> WHAT THE TASK ASKS:
Leave out the pictures and repeat the rest of the material exactly.

-- -- --

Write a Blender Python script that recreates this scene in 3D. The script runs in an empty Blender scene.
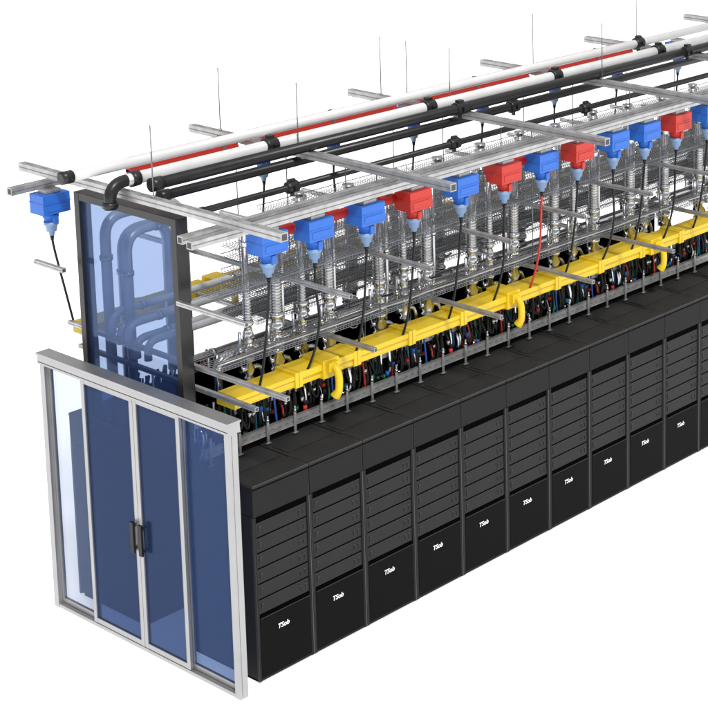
import bpy, math, random
from mathutils import Vector, Matrix
random.seed(7)
scn=bpy.context.scene
COL=scn.collection
# ---------------------------------------------------------------- materials
def new_mat(name):
    m=bpy.data.materials.new(name); m.use_nodes=True
    nt=m.node_tree; b=nt.nodes["Principled BSDF"]
    return m,nt,b
def pmat(name,col,rough=.5,metal=0.,spec=.5,var=.12,scale=6.,bump=0.,bscale=60.,rvar=.1,coat=0.):
    m,nt,b=new_mat(name)
    N=nt.nodes; L=nt.links
    tc=N.new("ShaderNodeTexCoord"); no=N.new("ShaderNodeTexNoise"); no.inputs["Scale"].default_value=scale; no.inputs["Detail"].default_value=5
    L.new(tc.outputs["Object"],no.inputs["Vector"])
    mr=N.new("ShaderNodeMapRange"); mr.inputs["From Min"].default_value=.3; mr.inputs["From Max"].default_value=.7
    mr.inputs["To Min"].default_value=1-var; mr.inputs["To Max"].default_value=1+var
    L.new(no.outputs["Fac"],mr.inputs["Value"])
    mx=N.new("ShaderNodeMix"); mx.data_type='RGBA'; mx.blend_type='MULTIPLY'; mx.inputs[0].default_value=1.
    mx.inputs[6].default_value=(*col,1); L.new(mr.outputs[0],mx.inputs[7])
    L.new(mx.outputs[2],b.inputs["Base Color"])
    r2=N.new("ShaderNodeMapRange"); r2.inputs["To Min"].default_value=max(0.02,rough-rvar); r2.inputs["To Max"].default_value=min(1,rough+rvar)
    L.new(no.outputs["Fac"],r2.inputs["Value"]); L.new(r2.outputs[0],b.inputs["Roughness"])
    b.inputs["Metallic"].default_value=metal
    b.inputs["Specular IOR Level"].default_value=spec
    b.inputs["Coat Weight"].default_value=coat
    if bump>0:
        n2=N.new("ShaderNodeTexNoise"); n2.inputs["Scale"].default_value=bscale; n2.inputs["Detail"].default_value=3
        L.new(tc.outputs["Object"],n2.inputs["Vector"])
        bp=N.new("ShaderNodeBump"); bp.inputs["Strength"].default_value=bump; bp.inputs["Distance"].default_value=.002
        L.new(n2.outputs["Fac"],bp.inputs["Height"]); L.new(bp.outputs[0],b.inputs["Normal"])
    return m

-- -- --

> ANSWER FOR THIS EXERCISE:
Write a Blender Python script that recreates this scene in 3D. The script runs in an empty Blender scene.
import bpy, math, random
from mathutils import Vector, Matrix
random.seed(7)
scn=bpy.context.scene
COL=scn.collection
# ---------------------------------------------------------------- materials
def new_mat(name):
    m=bpy.data.materials.new(name); m.use_nodes=True
    nt=m.node_tree; b=nt.nodes["Principled BSDF"]
    return m,nt,b
def pmat(name,col,rough=.5,metal=0.,spec=.5,var=.12,scale=6.,bump=0.,bscale=60.,rvar=.1,coat=0.):
    m,nt,b=new_mat(name)
    N=nt.nodes; L=nt.links
    tc=N.new("ShaderNodeTexCoord"); no=N.new("ShaderNodeTexNoise"); no.inputs["Scale"].default_value=scale; no.inputs["Detail"].default_value=5
    L.new(tc.outputs["Object"],no.inputs["Vector"])
    mr=N.new("ShaderNodeMapRange"); mr.inputs["From Min"].default_value=.3; mr.inputs["From Max"].default_value=.7
    mr.inputs["To Min"].default_value=1-var; mr.inputs["To Max"].default_value=1+var
    L.new(no.outputs["Fac"],mr.inputs["Value"])
    mx=N.new("ShaderNodeMix"); mx.data_type='RGBA'; mx.blend_type='MULTIPLY'; mx.inputs[0].default_value=1.
    mx.inputs[6].default_value=(*col,1); L.new(mr.outputs[0],mx.inputs[7])
    L.new(mx.outputs[2],b.inputs["Base Color"])
    r2=N.new("ShaderNodeMapRange"); r2.inputs["To Min"].default_value=max(0.02,rough-rvar); r2.inputs["To Max"].default_value=min(1,rough+rvar)
    L.new(no.outputs["Fac"],r2.inputs["Value"]); L.new(r2.outputs[0],b.inputs["Roughness"])
    b.inputs["Metallic"].default_value=metal
    b.inputs["Specular IOR Level"].default_value=spec
    b.inputs["Coat Weight"].default_value=coat
    if bump>0:
        n2=N.new("ShaderNodeTexNoise"); n2.inputs["Scale"].default_value=bscale; n2.inputs["Detail"].default_value=3
        L.new(tc.outputs["Object"],n2.inputs["Vector"])
        bp=N.new("ShaderNodeBump"); bp.inputs["Strength"].default_value=bump; bp.inputs["Distance"].default_value=.002
        L.new(n2.outputs["Fac"],bp.inputs["Height"]); L.new(bp.outputs[0],b.inputs["Normal"])
    return m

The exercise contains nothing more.